Why SEND Children Are Being Pushed Back Into Mainstream — And Why Parents Should Be Worried

Across the country, SEND families are watching something deeply worrying unfold — and most people outside this community have absolutely no idea it’s happening.

A BBC report revealed that Oxfordshire is now moving increasing numbers of SEND children back into mainstream schools, not because the provision is appropriate…
but because specialist settings are full and the council can’t afford more places.

They are calling this “inclusion.”
But parents know exactly what this is:

Cost-cutting dressed up as progress.

And it immediately rings alarm bells, because many of us have lived it.

For years, councils have quietly tried to move children out of specialist placements — even when those placements were life-changing — and push them back into the very environments that broke them in the first place.

And yes…
It might explain why they tried to push Joshua back into mainstream too.

Not because it was right for him.
Not because it was safe.
But because the system is now under so much pressure that children are being moved like pieces on a spreadsheet instead of human beings with needs.


The “Inclusion” They’re Talking About Isn’t Real Inclusion

Real inclusion means:

  • trained staff
  • sensory adaptations
  • trauma-informed practice
  • smaller classes
  • emotional support
  • reduced overwhelm
  • stable routines
  • predictable environments

None of that is being put in place.

What Oxfordshire is proposing — and what many other LAs are quietly planning — is simply moving neurodivergent children into mainstream buildings and hoping they cope.

That isn’t inclusion.
It’s abandonment with a positive label.

And every SEND parent knows what this leads to:

  • EBSA
  • school refusal
  • meltdowns
  • anxiety
  • broken self-esteem
  • exclusions
  • “behaviour” labels
  • trauma
  • parents blamed
  • families punished
  • children lost in the system

This is not new…
But the volume is increasing.


The SEN-Between Children Are at the Highest Risk

These are the children the government never talks about:

Too complex for mainstream.
Not “severe enough” for traditional specialist schools.
Stuck in the middle.
Invisible.

The SEN-between children.

The ones who mask.
The ones who meltdown at home.
The ones school say “cope fine” because they don’t understand distress.
The ones who deteriorate fastest when the environment isn’t right.

They are the children most likely to be forced back into mainstream under these new policies.

And they are the ones who get hurt first.

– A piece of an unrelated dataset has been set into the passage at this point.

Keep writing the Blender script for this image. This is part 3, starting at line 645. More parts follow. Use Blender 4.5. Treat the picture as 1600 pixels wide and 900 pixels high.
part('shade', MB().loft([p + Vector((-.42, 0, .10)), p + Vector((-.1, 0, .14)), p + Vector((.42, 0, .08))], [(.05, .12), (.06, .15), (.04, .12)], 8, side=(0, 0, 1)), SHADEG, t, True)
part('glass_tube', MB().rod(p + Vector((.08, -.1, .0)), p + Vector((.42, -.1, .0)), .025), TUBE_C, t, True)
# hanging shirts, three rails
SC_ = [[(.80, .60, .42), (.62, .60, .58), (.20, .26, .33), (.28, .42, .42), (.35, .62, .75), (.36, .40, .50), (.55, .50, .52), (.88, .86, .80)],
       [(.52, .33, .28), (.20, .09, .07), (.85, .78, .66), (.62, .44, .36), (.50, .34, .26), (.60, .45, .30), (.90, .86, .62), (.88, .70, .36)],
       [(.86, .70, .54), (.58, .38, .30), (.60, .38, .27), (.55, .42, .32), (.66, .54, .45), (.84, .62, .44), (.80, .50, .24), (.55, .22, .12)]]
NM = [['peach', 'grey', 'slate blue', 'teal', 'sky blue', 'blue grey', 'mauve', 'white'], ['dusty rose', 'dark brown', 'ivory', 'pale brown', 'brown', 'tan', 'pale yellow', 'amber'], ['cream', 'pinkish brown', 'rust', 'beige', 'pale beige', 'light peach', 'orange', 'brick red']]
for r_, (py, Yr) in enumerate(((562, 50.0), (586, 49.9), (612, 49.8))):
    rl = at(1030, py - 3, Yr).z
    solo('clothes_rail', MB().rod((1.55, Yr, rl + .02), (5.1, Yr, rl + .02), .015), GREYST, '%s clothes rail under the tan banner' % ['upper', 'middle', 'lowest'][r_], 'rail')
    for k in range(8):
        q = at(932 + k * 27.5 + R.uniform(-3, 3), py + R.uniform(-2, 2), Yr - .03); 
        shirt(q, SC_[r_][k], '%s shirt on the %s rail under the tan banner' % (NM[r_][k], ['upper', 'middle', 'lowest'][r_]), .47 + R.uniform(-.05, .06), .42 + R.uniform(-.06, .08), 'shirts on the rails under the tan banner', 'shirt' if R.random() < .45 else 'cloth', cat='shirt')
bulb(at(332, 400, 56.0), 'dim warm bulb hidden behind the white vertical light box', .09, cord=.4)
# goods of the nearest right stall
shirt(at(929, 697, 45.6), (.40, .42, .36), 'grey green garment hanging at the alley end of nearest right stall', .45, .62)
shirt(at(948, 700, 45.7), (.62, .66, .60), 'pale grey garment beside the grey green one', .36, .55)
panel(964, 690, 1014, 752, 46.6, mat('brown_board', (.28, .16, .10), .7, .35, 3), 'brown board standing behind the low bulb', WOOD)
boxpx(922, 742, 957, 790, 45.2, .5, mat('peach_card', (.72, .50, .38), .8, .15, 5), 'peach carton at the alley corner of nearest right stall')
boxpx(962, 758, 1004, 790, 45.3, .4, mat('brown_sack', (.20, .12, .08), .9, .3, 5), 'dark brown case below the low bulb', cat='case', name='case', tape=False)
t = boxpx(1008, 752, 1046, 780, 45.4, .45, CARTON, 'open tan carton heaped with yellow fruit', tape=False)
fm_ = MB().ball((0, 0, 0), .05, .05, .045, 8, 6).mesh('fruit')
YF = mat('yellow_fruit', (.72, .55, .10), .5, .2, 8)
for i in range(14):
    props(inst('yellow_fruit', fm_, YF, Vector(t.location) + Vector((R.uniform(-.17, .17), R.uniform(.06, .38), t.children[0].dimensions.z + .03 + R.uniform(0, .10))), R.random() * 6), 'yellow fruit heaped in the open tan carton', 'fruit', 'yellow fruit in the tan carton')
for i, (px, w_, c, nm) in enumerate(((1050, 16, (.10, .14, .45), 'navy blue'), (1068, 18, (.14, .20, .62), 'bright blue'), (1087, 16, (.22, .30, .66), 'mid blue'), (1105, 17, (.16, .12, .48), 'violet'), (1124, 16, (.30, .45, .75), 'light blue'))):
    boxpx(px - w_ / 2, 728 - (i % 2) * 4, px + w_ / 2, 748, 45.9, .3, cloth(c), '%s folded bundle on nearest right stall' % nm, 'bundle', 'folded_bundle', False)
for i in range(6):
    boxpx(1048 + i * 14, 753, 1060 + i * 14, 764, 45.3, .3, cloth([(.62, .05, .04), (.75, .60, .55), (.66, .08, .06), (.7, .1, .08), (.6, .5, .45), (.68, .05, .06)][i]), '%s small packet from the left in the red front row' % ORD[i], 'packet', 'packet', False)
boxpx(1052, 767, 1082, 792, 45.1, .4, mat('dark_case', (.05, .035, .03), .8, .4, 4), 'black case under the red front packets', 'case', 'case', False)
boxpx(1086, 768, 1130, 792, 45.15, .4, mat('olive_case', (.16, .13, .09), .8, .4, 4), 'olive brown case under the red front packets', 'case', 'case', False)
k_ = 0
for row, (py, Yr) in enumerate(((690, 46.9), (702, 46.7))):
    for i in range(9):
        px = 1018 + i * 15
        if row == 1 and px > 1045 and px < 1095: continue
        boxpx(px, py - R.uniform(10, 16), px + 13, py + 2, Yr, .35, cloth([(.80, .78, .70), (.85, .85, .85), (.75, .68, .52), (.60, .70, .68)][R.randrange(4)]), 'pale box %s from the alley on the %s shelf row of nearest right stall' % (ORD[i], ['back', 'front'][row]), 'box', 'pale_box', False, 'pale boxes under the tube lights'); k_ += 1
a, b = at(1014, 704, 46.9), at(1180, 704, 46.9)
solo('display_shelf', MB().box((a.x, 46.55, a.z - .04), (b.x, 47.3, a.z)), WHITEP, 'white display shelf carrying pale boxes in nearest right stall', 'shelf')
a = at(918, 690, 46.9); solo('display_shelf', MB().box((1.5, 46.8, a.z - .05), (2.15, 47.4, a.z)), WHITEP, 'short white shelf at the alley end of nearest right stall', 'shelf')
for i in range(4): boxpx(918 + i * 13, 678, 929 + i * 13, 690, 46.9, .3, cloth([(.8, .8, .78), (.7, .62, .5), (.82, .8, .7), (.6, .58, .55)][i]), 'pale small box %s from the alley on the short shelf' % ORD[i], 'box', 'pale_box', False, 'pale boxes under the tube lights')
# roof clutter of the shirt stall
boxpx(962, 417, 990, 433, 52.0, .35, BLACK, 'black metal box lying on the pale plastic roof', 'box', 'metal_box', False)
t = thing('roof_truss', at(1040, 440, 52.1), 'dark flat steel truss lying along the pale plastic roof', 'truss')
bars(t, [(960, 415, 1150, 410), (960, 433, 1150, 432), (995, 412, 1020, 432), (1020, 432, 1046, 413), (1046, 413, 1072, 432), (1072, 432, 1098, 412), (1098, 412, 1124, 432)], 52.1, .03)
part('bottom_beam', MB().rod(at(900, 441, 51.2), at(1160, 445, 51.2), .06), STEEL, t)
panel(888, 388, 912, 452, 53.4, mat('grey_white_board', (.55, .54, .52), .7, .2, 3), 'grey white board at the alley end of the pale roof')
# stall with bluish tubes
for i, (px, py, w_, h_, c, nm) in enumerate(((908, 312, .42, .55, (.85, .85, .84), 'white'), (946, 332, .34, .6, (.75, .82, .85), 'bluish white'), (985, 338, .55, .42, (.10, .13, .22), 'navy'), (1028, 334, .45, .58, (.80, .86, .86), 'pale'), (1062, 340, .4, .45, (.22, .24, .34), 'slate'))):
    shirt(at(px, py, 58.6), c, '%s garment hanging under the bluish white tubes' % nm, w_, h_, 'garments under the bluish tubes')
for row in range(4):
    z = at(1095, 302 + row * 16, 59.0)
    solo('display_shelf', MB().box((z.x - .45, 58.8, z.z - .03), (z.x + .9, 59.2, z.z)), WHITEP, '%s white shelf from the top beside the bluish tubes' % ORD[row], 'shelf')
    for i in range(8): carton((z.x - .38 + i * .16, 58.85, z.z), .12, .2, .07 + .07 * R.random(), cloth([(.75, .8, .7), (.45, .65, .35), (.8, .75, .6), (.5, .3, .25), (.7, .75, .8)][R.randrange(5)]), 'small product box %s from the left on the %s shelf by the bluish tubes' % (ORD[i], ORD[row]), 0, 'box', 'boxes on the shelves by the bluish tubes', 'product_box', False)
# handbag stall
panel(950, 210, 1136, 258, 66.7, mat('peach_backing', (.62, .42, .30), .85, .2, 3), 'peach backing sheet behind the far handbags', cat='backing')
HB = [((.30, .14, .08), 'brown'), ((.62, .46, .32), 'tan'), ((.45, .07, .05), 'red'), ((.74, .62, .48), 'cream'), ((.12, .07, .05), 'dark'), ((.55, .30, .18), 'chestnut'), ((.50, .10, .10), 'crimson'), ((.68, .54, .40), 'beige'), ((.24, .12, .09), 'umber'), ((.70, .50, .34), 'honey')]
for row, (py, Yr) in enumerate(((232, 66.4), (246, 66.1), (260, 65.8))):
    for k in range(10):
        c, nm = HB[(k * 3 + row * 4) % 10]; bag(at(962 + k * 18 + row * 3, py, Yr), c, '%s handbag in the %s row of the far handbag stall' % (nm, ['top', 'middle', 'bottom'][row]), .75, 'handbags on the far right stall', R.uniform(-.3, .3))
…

Why Joshua Got Caught in This Wave

When the LA argued that Joshua could attend a mainstream school — even when he clearly couldn’t — it wasn’t based on his actual needs.

It was based on:

  • capacity issues
  • budget pressures
  • a shortage of specialist places
  • policies pushing for reintegration
  • the belief that “mainstream is the default”

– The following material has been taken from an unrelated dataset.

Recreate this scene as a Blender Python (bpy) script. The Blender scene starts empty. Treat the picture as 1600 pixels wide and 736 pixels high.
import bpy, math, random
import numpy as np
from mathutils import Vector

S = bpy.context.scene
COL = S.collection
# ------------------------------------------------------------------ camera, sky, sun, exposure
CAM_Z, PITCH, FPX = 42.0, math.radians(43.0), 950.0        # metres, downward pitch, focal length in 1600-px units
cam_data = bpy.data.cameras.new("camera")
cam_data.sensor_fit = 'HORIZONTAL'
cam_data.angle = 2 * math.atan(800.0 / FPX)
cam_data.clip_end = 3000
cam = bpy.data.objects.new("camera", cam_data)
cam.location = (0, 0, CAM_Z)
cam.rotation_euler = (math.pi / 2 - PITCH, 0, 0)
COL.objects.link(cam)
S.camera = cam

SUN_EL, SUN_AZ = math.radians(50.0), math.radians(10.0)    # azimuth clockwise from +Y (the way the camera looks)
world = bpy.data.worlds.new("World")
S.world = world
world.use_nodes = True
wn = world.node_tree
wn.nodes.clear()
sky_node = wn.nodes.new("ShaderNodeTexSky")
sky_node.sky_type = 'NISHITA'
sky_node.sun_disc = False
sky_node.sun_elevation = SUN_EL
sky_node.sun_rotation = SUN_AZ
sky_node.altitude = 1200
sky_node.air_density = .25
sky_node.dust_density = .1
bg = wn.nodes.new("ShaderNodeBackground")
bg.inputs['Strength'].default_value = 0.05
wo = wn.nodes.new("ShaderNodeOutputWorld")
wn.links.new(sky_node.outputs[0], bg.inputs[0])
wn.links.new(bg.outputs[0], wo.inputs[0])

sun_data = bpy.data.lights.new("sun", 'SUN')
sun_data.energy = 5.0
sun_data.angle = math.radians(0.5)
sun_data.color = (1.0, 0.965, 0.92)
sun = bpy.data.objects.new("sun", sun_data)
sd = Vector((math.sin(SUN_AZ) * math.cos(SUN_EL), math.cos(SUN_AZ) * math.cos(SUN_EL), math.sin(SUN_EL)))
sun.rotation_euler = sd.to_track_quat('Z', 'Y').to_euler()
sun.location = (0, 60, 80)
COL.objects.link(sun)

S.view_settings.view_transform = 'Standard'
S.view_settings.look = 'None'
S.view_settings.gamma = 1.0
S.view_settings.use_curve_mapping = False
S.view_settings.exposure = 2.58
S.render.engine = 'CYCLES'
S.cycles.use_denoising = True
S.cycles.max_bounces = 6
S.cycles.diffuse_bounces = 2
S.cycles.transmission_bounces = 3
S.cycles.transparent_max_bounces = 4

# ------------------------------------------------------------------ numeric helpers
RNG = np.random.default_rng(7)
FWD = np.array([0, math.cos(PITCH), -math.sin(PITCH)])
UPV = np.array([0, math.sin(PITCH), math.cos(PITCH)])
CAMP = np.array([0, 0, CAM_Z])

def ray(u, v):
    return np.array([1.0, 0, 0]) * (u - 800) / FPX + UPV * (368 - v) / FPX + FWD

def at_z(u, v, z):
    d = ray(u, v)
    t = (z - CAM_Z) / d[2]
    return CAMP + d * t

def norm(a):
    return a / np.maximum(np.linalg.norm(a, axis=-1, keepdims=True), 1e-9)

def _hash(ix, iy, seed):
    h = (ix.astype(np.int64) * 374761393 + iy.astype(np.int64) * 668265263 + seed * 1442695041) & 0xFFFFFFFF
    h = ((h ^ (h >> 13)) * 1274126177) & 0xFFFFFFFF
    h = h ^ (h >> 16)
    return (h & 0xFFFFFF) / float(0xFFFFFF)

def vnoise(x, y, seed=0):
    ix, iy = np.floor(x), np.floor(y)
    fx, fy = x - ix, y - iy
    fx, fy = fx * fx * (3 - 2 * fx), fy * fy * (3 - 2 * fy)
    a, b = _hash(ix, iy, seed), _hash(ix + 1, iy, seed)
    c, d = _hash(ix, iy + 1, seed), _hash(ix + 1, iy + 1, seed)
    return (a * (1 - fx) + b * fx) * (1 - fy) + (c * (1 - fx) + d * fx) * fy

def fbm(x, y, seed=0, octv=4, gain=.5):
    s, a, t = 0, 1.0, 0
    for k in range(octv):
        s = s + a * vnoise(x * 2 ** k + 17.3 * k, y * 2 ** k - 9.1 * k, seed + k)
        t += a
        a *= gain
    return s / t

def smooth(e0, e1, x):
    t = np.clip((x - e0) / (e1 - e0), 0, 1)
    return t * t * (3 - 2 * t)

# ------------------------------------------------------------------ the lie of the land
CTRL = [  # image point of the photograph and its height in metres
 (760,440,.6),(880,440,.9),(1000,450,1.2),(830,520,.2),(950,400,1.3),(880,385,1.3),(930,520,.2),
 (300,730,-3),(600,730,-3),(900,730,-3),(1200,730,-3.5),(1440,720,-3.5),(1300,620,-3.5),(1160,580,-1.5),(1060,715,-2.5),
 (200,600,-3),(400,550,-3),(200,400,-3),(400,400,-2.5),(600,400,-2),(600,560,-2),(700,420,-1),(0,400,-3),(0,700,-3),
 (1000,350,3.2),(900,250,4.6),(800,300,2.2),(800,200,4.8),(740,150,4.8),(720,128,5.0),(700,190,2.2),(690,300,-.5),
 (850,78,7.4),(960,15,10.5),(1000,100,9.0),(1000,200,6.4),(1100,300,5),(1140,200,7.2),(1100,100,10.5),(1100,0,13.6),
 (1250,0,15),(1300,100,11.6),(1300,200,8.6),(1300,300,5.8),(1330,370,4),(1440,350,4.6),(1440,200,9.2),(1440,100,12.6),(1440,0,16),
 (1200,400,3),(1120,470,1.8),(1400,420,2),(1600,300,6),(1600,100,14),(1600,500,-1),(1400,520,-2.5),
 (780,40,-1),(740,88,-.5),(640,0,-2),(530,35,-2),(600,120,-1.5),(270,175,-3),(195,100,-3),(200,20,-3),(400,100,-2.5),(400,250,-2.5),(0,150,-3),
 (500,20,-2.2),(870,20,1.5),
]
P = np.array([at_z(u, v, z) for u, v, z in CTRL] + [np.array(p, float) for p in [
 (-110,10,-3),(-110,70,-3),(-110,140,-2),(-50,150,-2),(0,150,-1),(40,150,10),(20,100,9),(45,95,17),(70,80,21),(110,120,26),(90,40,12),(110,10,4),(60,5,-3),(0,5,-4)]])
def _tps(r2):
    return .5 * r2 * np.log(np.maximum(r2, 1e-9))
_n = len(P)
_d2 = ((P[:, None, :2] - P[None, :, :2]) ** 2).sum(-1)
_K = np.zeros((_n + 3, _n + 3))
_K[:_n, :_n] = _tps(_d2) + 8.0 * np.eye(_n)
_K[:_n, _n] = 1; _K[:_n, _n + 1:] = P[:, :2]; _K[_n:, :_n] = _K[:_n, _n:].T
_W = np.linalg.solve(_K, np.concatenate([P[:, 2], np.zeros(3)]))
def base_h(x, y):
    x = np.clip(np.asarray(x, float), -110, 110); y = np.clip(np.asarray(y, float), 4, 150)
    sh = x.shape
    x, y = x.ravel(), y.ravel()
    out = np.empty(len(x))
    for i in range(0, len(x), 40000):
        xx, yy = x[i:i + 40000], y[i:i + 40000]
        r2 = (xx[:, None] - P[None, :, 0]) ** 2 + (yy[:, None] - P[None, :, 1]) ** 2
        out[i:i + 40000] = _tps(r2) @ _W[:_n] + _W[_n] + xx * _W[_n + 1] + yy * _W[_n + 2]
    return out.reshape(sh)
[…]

This is happening everywhere.

Parents are made to feel like they’re asking for something excessive when they request the only provision that will actually keep their child safe.

But families see the truth:

It’s not about inclusion.
It’s about numbers.


Where This Leaves Parents

This is the part that hurts the most:

SEND parents are being made to feel guilty, dramatic, or “difficult” for refusing placements that are clearly unsafe.

But here’s the reality:

  • You are not imagining it.
  • You are not overreacting.
  • You are not obstructive.
  • You are protecting your child from harm.

Because the government’s version of “inclusion” does not match the lived experience of neurodivergent children.

And unless the Prime Minister and local authorities start listening to parents — the real experts — thousands of children will be pushed back into environments that will traumatically fail them.


What Needs to Change

If the government is serious about inclusion, this is what real reform looks like:

1. Specialist training for every teacher.

You cannot include children successfully if the staff have not been trained to support them.

2. Smaller classes — not larger ones.

Overwhelmed teachers cannot meet complex needs.

3. Trauma-informed environments across all schools.

4. Real sensory adaptations — not lip service.

5. Proper funding for the schools that are already drowning.

6. More specialist places — not fewer.

7. Respect for parental expertise.

Parents know when mainstream will break their child.
They must not be ignored.


For Joshua, and Every Other SEN-Between Child

Parents like us are not difficult.
We are not obstructive.
We are not “holding our children back.”

We are doing what the system sometimes refuses to do:

Keeping our children safe.

And if this is the direction national SEND policy is heading, then now is the moment parents need to speak up louder than ever before.

Our children do not have the luxury of waiting for change.

Their mental health, future, and identity depend on the decisions made today.